# [WHAT THIS TASK INVOLVES]
Repeat only the lines running from the beginning of the material through the line that contains "LAMP = 18.0".

# [COLLECTED MATERIAL]
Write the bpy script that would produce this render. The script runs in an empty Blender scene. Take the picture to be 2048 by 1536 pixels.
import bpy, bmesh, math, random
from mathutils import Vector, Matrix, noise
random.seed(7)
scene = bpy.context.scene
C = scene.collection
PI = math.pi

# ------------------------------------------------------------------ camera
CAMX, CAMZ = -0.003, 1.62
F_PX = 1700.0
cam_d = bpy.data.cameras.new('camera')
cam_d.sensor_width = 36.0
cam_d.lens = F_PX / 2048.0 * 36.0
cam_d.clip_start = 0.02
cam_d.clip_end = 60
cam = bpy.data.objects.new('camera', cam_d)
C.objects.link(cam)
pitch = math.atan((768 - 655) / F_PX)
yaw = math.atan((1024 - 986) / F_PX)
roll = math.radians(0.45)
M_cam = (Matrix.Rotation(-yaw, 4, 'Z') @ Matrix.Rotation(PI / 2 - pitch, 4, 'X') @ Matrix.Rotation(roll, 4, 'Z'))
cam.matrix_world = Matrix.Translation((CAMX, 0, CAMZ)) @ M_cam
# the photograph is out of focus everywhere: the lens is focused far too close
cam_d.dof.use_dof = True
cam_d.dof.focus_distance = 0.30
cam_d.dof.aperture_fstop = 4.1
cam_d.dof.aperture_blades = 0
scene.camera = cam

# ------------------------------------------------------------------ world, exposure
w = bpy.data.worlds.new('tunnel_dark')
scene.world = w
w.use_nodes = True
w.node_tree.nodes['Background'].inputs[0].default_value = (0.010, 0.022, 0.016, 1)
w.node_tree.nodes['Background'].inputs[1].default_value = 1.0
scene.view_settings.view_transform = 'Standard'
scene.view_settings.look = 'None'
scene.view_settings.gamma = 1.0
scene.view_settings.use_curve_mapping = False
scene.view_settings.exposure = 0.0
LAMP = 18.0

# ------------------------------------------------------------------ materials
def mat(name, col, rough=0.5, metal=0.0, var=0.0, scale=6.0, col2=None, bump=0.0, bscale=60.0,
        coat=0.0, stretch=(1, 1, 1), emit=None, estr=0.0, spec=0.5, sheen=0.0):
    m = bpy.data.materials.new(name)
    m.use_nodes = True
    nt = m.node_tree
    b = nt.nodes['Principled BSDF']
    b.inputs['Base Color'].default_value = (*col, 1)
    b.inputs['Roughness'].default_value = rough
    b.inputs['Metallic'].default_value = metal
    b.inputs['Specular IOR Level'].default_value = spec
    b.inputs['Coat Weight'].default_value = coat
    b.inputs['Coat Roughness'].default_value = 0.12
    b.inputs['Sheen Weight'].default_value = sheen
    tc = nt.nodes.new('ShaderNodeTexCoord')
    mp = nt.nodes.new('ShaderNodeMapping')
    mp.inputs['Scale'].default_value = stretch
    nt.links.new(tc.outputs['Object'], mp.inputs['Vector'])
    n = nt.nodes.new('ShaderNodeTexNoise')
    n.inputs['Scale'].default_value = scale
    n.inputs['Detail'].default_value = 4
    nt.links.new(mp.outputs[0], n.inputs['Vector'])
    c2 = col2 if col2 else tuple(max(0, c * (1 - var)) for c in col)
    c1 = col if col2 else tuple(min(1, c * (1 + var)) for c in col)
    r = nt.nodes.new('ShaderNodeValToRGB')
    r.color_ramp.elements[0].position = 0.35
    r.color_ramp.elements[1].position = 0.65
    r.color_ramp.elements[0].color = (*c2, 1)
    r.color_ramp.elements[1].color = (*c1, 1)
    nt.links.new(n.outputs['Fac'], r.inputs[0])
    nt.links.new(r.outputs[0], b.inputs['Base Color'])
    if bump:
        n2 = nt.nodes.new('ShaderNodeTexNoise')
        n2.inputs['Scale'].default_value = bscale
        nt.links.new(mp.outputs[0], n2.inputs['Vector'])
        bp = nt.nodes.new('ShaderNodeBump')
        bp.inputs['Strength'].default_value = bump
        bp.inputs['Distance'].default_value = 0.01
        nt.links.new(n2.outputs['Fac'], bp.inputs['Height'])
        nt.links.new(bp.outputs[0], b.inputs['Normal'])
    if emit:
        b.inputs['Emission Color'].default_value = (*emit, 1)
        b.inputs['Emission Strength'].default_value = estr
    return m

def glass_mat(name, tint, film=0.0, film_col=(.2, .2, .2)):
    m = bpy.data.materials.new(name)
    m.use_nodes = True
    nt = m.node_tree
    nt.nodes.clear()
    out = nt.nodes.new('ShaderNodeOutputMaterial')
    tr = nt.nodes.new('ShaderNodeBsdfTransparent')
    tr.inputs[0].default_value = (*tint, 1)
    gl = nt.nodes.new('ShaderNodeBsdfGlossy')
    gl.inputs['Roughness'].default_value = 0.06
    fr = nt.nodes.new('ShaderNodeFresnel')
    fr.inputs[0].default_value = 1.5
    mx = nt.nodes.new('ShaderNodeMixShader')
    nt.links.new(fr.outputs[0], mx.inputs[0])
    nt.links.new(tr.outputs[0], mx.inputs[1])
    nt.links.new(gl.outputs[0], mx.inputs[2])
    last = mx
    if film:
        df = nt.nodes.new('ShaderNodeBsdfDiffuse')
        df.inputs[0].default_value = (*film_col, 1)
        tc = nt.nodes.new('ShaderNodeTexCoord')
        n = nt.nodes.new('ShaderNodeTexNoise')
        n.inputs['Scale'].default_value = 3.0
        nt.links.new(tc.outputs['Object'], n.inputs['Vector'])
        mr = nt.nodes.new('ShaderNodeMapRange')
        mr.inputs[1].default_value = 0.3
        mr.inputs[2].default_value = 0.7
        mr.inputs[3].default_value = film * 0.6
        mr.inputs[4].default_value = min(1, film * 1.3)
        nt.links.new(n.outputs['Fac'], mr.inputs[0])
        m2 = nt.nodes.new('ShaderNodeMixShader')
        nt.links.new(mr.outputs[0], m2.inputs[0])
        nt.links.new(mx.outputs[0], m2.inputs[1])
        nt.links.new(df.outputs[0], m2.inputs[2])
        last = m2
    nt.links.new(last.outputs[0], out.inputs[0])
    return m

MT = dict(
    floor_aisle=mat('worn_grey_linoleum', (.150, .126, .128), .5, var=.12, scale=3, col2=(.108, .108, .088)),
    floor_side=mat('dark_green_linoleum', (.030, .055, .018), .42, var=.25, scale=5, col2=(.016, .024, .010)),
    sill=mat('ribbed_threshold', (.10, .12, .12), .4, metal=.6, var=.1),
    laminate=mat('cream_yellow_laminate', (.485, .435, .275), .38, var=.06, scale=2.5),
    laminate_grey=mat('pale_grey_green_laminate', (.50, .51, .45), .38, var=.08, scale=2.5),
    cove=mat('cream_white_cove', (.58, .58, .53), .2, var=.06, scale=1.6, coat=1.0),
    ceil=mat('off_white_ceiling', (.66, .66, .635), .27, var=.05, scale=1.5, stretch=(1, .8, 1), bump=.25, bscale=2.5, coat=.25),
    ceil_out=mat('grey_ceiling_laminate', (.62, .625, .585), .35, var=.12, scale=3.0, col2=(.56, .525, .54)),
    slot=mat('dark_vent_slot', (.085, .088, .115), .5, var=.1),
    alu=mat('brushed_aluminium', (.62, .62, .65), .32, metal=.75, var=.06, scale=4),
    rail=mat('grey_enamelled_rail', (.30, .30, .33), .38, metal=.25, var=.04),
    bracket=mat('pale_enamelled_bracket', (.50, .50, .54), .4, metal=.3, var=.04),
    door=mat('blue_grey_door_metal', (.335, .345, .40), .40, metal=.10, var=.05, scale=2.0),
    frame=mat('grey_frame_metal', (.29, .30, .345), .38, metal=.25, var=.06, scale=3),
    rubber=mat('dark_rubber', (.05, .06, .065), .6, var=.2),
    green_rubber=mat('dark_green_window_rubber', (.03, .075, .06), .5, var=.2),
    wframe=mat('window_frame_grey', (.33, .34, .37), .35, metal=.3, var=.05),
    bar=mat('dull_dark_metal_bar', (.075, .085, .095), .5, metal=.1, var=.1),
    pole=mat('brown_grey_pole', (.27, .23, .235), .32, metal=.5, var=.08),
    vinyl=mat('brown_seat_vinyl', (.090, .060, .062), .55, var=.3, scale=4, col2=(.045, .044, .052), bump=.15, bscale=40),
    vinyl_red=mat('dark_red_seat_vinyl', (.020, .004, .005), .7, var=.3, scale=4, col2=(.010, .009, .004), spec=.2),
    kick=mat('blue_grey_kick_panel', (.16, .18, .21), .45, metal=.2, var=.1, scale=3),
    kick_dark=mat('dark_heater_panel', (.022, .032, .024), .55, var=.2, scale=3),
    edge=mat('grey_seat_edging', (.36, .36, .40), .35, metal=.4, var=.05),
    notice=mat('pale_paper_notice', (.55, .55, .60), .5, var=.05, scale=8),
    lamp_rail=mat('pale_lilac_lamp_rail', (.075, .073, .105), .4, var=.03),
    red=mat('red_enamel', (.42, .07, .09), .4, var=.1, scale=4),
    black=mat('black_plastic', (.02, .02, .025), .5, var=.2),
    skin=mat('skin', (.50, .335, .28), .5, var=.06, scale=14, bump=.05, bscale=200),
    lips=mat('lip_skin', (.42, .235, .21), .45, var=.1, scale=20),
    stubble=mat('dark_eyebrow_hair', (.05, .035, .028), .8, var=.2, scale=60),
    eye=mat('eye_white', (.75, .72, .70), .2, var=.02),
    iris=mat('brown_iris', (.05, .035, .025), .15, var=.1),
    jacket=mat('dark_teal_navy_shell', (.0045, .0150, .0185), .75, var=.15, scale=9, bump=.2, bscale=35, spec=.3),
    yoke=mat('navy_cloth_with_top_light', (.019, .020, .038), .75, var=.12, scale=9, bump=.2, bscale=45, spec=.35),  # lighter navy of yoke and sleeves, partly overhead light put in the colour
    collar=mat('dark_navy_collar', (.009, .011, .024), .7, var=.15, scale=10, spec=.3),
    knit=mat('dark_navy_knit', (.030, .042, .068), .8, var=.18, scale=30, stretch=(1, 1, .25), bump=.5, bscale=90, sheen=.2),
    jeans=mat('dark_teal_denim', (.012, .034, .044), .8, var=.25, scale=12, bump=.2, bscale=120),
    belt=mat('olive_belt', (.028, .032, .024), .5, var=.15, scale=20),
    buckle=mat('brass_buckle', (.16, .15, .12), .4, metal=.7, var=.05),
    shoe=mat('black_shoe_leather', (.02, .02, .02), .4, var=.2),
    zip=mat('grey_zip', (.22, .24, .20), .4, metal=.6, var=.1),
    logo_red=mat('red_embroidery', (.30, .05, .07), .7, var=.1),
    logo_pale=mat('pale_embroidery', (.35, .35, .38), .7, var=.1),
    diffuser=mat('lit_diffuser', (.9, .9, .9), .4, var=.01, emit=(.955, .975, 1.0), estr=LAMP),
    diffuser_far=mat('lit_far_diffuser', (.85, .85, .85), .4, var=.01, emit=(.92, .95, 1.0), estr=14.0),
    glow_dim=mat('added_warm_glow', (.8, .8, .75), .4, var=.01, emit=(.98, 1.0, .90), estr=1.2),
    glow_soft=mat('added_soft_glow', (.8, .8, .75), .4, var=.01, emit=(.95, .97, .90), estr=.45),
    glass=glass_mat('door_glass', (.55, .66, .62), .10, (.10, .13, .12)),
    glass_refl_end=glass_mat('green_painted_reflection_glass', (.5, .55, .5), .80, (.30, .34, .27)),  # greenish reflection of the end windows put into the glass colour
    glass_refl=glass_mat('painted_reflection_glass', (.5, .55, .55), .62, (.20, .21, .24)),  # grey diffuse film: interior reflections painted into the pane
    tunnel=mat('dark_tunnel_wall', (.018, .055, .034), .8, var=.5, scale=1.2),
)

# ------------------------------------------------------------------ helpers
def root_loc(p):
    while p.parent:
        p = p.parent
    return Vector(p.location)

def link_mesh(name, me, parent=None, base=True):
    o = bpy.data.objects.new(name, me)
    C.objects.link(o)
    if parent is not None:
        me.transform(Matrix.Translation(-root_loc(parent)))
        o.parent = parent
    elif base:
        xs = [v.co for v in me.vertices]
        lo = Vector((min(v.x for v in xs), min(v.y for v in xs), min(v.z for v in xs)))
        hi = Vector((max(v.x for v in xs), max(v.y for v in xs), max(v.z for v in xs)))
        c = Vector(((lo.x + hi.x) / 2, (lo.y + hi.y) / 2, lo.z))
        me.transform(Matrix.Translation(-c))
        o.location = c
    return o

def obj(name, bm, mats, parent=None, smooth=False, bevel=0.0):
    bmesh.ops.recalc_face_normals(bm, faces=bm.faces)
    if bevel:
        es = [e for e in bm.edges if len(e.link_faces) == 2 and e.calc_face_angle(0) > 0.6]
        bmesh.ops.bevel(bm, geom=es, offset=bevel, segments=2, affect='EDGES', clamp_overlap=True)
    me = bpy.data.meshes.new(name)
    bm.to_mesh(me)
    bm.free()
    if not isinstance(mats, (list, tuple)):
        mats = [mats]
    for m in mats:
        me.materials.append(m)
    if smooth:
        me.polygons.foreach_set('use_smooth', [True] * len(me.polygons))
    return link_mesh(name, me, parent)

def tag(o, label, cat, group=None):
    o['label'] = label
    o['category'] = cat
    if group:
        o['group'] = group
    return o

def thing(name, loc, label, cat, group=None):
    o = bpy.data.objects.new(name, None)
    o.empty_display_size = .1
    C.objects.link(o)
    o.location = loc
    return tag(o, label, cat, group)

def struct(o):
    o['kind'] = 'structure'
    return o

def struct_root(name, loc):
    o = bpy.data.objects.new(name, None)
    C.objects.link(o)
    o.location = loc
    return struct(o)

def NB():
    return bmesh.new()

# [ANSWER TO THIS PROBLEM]
Write the bpy script that would produce this render. The script runs in an empty Blender scene. Take the picture to be 2048 by 1536 pixels.
import bpy, bmesh, math, random
from mathutils import Vector, Matrix, noise
random.seed(7)
scene = bpy.context.scene
C = scene.collection
PI = math.pi

# ------------------------------------------------------------------ camera
CAMX, CAMZ = -0.003, 1.62
F_PX = 1700.0
cam_d = bpy.data.cameras.new('camera')
cam_d.sensor_width = 36.0
cam_d.lens = F_PX / 2048.0 * 36.0
cam_d.clip_start = 0.02
cam_d.clip_end = 60
cam = bpy.data.objects.new('camera', cam_d)
C.objects.link(cam)
pitch = math.atan((768 - 655) / F_PX)
yaw = math.atan((1024 - 986) / F_PX)
roll = math.radians(0.45)
M_cam = (Matrix.Rotation(-yaw, 4, 'Z') @ Matrix.Rotation(PI / 2 - pitch, 4, 'X') @ Matrix.Rotation(roll, 4, 'Z'))
cam.matrix_world = Matrix.Translation((CAMX, 0, CAMZ)) @ M_cam
# the photograph is out of focus everywhere: the lens is focused far too close
cam_d.dof.use_dof = True
cam_d.dof.focus_distance = 0.30
cam_d.dof.aperture_fstop = 4.1
cam_d.dof.aperture_blades = 0
scene.camera = cam

# ------------------------------------------------------------------ world, exposure
w = bpy.data.worlds.new('tunnel_dark')
scene.world = w
w.use_nodes = True
w.node_tree.nodes['Background'].inputs[0].default_value = (0.010, 0.022, 0.016, 1)
w.node_tree.nodes['Background'].inputs[1].default_value = 1.0
scene.view_settings.view_transform = 'Standard'
scene.view_settings.look = 'None'
scene.view_settings.gamma = 1.0
scene.view_settings.use_curve_mapping = False
scene.view_settings.exposure = 0.0
LAMP = 18.0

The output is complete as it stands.